▶ **Given exercise**: Using the data that follows, return exactly the lines from the one that contains "Build this scene" through the one that contains "SC.camera = cam", ends included.

Stored dataset items:

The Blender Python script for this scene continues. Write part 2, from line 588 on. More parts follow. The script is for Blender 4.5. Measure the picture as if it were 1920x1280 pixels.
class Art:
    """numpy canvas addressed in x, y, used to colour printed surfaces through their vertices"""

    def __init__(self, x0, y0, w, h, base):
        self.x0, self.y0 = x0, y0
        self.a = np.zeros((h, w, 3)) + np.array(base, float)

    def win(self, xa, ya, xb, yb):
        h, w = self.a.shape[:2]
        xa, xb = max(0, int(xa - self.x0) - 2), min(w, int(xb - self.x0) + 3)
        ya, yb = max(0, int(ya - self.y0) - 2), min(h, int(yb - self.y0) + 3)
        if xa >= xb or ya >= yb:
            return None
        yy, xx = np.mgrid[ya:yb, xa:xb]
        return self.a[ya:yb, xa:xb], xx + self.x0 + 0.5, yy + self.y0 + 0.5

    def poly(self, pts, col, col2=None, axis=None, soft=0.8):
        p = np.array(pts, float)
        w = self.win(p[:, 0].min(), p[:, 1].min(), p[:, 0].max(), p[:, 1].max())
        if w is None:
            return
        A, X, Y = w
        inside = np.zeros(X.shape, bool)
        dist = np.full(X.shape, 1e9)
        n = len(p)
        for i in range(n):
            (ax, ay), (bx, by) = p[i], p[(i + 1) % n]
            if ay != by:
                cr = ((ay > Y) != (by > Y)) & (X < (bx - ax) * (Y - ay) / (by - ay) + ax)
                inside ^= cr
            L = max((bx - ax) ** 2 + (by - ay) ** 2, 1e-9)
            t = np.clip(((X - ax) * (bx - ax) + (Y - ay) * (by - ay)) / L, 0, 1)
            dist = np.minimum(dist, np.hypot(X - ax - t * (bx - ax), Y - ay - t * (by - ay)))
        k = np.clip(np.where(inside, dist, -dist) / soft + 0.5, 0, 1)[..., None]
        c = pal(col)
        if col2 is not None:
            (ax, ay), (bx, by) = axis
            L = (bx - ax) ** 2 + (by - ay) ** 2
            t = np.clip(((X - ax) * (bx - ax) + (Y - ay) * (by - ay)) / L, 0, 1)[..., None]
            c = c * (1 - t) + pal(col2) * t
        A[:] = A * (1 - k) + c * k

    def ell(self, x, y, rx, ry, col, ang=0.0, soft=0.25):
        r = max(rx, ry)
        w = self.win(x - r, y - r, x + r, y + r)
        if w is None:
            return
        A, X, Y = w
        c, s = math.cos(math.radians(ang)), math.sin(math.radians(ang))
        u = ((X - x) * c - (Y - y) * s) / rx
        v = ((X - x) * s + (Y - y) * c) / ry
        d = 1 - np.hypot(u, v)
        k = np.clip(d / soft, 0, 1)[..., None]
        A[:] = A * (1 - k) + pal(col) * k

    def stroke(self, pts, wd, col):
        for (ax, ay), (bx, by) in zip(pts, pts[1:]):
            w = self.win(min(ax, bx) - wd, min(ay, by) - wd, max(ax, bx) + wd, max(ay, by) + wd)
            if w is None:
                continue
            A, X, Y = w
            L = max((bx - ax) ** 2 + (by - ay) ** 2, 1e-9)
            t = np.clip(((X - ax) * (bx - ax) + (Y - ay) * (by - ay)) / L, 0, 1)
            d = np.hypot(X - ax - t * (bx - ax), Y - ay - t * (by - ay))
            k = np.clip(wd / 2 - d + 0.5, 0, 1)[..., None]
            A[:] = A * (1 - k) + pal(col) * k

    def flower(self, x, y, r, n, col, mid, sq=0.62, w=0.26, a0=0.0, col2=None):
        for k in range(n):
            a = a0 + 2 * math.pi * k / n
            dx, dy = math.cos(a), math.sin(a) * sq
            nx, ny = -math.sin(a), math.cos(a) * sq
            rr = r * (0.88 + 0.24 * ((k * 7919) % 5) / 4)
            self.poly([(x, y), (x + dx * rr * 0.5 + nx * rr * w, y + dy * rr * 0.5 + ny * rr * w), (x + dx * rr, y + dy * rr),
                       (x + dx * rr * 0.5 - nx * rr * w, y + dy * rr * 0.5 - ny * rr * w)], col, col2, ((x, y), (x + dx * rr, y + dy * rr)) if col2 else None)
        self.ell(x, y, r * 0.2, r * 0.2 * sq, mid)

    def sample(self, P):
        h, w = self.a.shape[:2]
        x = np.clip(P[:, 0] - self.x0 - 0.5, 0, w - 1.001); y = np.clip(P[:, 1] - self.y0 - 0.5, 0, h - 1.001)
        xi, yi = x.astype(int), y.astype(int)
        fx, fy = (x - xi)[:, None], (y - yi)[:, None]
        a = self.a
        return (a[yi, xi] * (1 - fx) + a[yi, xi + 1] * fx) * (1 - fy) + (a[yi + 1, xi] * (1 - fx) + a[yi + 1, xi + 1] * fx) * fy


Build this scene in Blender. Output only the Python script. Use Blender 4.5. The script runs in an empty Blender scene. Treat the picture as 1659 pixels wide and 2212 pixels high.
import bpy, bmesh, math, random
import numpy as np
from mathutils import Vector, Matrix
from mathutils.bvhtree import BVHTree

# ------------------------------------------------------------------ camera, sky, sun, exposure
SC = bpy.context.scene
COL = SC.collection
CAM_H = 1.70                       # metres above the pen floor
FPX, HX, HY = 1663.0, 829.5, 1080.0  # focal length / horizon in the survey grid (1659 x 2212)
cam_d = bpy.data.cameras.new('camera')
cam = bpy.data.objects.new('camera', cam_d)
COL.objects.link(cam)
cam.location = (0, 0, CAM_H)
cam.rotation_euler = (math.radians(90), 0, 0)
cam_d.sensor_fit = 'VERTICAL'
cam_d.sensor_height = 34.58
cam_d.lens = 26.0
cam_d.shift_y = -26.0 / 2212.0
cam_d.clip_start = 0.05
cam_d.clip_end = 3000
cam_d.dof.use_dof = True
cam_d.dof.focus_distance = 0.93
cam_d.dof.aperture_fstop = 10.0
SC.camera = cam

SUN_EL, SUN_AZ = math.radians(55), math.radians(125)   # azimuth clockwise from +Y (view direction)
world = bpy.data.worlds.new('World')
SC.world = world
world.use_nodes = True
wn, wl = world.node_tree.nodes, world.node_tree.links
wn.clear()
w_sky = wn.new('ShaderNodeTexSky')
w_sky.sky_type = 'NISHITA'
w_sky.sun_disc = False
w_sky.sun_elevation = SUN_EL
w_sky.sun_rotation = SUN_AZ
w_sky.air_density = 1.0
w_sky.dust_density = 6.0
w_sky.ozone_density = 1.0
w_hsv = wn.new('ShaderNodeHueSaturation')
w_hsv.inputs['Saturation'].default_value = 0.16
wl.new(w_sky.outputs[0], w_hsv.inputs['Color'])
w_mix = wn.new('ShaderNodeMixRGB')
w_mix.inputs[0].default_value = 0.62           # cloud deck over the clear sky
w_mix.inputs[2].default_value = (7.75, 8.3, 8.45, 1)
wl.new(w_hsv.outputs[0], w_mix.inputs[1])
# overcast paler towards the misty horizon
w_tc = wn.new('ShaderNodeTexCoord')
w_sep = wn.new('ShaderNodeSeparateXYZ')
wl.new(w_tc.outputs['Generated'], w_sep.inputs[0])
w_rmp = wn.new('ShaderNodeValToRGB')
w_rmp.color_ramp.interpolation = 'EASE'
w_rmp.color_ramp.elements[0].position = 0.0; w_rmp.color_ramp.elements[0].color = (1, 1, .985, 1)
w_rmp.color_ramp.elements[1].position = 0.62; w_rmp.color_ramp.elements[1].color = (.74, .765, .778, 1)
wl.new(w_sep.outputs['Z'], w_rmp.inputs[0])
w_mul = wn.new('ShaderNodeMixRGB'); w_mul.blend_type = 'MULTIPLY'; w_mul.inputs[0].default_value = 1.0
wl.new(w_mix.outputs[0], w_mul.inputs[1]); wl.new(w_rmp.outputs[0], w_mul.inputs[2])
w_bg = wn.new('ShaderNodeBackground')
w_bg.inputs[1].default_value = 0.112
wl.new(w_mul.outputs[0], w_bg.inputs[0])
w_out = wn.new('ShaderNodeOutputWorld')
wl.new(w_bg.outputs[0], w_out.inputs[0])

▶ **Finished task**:
Build this scene in Blender. Output only the Python script. Use Blender 4.5. The script runs in an empty Blender scene. Treat the picture as 1659 pixels wide and 2212 pixels high.
import bpy, bmesh, math, random
import numpy as np
from mathutils import Vector, Matrix
from mathutils.bvhtree import BVHTree

# ------------------------------------------------------------------ camera, sky, sun, exposure
SC = bpy.context.scene
COL = SC.collection
CAM_H = 1.70                       # metres above the pen floor
FPX, HX, HY = 1663.0, 829.5, 1080.0  # focal length / horizon in the survey grid (1659 x 2212)
cam_d = bpy.data.cameras.new('camera')
cam = bpy.data.objects.new('camera', cam_d)
COL.objects.link(cam)
cam.location = (0, 0, CAM_H)
cam.rotation_euler = (math.radians(90), 0, 0)
cam_d.sensor_fit = 'VERTICAL'
cam_d.sensor_height = 34.58
cam_d.lens = 26.0
cam_d.shift_y = -26.0 / 2212.0
cam_d.clip_start = 0.05
cam_d.clip_end = 3000
cam_d.dof.use_dof = True
cam_d.dof.focus_distance = 0.93
cam_d.dof.aperture_fstop = 10.0
SC.camera = cam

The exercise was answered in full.